Lament for a perfectly good grass
Tuesday, September 6, 2011 at 1:20PM
'Karl Foerster' in happier daysToday I became bored with ‘Karl Foerster’ feather reed grass (Calamagrostis×acutiflora ‘Karl Foerster,’ Zone 4) which I’ve had in the front garden for four years. Perhaps that’s not what I really mean. It’s more correct to say, I’ve grown too familiar with ‘Karl Foerster.’ This is a terrific plant with lots of character and impeccable growing credentials—graceful arching blades, lovely soft seed heads, no pests, doesn’t seed or run, always stands straight and tall, even in snow. So why be suddenly disinterested in the plant? Well, it’s been coming for a while, and simply because ‘Karl Foerster’ is over planted. Everywhere I look, I see Karl.
Although I’ve been faithful to a few valued friends and never tire of my children, sometimes I can just see a beautiful image too many times. Good plants like ‘Karl Foerster’ are recognized for their ornamental value and clean living habits, and it’s no wonder they’re repeatedly planted. Sometimes I see Karl clustered in groups of a dozen or more, as I just passed on the road outside a gas station, where they’re combined with mugo pine and a drift of deep burgundy heuchera. It’s a gorgeous display, sitting out in full sun and wind. That site is the work of a professional landscaper, and it’s such a successful combination, I’m sure identical installations are gracing street corners all through the city.

You can’t argue with success, but I think you might appreciate it less when it’s so easily attainable. It seems common sense that if I can see dozens of clumps of this ornamental grass at the gas station, I may as well give the space in my front perennial bed to something a bit more exclusive. (Do I sense a plant-snob attack coming on?)
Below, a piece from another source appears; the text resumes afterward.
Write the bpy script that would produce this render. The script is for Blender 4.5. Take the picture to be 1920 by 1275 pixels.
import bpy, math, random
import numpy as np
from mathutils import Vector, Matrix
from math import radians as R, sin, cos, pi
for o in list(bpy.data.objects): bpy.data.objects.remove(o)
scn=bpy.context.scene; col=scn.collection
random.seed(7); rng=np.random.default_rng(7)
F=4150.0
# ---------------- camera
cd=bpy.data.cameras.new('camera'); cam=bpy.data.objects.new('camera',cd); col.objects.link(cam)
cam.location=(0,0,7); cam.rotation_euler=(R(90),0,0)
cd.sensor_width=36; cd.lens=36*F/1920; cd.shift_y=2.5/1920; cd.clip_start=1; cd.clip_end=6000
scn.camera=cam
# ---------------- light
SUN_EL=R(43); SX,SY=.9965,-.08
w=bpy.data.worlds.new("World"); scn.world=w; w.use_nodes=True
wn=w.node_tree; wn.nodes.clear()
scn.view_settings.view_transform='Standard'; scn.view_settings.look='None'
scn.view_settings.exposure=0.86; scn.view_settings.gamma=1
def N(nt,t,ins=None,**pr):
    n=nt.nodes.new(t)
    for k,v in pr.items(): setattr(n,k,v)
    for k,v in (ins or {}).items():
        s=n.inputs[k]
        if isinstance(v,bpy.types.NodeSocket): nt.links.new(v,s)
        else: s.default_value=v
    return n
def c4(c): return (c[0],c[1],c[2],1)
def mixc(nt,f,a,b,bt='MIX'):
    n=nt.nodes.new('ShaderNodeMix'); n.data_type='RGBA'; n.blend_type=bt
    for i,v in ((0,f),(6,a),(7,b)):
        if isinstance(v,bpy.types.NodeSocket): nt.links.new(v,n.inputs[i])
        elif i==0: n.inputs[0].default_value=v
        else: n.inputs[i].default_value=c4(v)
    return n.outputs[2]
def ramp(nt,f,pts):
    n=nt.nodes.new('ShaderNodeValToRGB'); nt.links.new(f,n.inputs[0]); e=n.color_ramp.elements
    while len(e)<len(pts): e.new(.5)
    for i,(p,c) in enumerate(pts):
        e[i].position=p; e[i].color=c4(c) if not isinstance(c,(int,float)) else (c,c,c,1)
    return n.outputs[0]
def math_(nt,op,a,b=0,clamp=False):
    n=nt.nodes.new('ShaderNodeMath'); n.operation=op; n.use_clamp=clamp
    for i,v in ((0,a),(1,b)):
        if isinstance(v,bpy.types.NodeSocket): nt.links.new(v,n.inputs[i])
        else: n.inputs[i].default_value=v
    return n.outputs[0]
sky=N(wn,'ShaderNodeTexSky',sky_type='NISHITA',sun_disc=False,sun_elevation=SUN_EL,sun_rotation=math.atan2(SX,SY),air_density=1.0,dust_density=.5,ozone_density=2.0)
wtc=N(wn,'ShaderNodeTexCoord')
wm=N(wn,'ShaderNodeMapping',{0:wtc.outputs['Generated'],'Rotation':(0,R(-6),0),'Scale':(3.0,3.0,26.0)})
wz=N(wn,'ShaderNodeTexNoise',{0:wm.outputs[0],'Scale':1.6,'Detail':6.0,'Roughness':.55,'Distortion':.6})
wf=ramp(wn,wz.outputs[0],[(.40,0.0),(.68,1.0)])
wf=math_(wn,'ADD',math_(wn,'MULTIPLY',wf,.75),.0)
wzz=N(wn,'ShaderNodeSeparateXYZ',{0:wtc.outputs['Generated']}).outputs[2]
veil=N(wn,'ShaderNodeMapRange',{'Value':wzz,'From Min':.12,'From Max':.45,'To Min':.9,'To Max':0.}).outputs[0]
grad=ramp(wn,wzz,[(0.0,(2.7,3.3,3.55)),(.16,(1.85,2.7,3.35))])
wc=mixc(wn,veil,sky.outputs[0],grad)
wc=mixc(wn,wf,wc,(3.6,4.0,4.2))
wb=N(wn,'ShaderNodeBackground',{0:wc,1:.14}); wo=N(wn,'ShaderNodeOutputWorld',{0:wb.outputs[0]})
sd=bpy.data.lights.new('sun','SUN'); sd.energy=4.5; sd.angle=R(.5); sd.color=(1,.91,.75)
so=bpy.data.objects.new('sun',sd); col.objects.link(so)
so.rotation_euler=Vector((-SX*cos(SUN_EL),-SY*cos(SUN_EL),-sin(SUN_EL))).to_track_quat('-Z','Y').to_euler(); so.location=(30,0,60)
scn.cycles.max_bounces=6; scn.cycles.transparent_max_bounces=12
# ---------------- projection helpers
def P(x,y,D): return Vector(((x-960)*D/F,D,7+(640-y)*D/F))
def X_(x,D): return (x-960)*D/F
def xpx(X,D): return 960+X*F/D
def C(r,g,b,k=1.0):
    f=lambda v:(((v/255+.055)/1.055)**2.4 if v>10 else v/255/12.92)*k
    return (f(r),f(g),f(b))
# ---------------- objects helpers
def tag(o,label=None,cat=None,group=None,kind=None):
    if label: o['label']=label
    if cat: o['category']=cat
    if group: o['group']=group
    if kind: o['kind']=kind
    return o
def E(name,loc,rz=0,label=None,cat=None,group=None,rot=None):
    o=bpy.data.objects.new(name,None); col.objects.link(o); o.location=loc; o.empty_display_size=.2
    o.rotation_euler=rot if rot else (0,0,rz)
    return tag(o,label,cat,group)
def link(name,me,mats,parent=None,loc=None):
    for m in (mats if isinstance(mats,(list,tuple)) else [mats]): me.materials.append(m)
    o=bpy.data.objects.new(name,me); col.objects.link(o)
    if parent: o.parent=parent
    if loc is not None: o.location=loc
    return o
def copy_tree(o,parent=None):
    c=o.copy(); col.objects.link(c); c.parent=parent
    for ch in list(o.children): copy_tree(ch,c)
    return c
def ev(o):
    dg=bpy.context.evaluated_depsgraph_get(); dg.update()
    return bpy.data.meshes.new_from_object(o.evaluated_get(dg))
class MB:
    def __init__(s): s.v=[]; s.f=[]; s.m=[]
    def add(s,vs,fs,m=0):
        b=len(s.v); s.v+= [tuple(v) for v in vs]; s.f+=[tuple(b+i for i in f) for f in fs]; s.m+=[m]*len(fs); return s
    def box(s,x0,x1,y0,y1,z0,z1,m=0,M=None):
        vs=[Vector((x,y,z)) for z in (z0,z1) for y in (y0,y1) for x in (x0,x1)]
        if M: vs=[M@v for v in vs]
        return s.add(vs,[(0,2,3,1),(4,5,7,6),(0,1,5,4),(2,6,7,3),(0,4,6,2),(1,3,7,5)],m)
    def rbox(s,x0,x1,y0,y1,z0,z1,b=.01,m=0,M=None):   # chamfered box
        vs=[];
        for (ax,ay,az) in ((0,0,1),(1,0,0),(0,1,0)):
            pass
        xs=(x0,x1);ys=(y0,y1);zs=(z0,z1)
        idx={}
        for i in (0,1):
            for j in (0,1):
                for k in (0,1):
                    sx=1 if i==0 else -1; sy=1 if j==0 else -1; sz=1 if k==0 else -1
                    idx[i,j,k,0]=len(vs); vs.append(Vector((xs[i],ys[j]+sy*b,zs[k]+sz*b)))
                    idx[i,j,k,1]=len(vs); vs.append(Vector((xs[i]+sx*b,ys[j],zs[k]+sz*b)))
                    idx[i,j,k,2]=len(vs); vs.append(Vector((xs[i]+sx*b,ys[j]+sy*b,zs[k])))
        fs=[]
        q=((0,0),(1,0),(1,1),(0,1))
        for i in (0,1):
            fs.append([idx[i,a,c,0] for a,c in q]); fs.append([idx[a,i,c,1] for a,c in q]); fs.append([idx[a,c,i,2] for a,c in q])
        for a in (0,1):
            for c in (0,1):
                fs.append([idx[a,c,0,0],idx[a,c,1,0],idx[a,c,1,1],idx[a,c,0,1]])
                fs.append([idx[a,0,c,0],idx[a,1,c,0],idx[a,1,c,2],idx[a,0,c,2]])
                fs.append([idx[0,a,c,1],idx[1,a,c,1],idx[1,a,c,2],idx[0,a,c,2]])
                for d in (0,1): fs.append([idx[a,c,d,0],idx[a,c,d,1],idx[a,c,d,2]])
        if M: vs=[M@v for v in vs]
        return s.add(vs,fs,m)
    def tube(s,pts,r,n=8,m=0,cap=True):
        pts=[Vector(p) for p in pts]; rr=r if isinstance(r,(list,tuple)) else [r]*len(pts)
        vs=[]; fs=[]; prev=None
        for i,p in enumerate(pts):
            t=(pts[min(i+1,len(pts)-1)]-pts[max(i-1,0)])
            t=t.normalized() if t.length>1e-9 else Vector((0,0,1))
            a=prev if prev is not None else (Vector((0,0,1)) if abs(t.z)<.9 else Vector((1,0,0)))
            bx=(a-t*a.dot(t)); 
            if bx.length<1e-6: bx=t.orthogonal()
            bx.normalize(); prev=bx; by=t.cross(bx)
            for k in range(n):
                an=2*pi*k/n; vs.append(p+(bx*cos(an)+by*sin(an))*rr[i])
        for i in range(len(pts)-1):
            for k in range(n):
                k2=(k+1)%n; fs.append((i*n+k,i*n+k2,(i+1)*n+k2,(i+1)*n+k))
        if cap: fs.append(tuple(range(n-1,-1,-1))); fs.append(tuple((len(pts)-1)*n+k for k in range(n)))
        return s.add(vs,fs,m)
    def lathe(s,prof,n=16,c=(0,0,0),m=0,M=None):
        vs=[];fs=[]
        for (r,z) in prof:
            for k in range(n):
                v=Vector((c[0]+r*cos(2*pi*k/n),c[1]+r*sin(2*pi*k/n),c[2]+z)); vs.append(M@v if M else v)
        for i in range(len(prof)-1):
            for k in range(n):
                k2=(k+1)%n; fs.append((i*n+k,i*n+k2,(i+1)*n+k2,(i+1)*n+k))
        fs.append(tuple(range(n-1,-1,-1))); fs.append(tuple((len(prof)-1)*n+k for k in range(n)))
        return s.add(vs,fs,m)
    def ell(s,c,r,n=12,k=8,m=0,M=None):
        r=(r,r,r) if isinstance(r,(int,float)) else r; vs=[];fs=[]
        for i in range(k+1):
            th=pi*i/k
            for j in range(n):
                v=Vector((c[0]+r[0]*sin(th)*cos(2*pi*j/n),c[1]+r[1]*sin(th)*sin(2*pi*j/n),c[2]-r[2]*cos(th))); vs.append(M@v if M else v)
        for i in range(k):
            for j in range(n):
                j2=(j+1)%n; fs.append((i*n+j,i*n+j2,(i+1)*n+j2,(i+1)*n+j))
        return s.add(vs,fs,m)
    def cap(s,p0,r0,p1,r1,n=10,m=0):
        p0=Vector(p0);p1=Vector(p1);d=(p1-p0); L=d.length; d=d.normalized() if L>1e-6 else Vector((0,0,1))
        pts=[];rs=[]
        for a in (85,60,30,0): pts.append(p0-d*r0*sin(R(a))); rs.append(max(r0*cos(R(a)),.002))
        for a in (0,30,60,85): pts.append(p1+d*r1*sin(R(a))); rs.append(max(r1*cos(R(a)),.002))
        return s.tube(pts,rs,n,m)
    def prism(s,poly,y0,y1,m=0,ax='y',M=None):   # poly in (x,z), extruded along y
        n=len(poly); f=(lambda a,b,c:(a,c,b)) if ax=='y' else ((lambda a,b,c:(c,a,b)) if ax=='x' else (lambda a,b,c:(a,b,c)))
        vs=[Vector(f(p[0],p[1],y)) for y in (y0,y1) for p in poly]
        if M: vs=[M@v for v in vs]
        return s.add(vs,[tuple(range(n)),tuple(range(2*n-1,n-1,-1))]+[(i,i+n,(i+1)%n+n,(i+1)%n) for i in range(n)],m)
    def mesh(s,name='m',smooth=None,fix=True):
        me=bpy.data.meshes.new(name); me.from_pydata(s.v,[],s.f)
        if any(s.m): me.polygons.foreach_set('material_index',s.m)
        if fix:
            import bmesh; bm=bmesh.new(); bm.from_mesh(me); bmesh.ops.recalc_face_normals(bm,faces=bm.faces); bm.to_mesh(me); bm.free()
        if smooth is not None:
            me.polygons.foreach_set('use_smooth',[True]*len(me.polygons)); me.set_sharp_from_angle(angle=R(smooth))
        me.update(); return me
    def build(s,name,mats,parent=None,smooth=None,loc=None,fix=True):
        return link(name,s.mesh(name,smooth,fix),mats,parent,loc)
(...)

Garden centres have done a masterful job of providing top quality plants. I can even purchase ‘Karl Foerster’ in the supermarket parking lot when I buy the family bread and butter. Ease of availability is wonderful and saves so much time. But taking away the necessity to strive for beautiful plants, to hunt and search them out (and meet interesting people in the process), or even better, to grow them from seed—it could be that the loss of those struggles undermines the satisfaction of growing a plant that was difficult to attain. I’m just sayin’.
So I guess Karl is going to find a new location in the back garden when I start shifting plants around this month. As the blues muscian B. B. King says, “The thrill is gone.”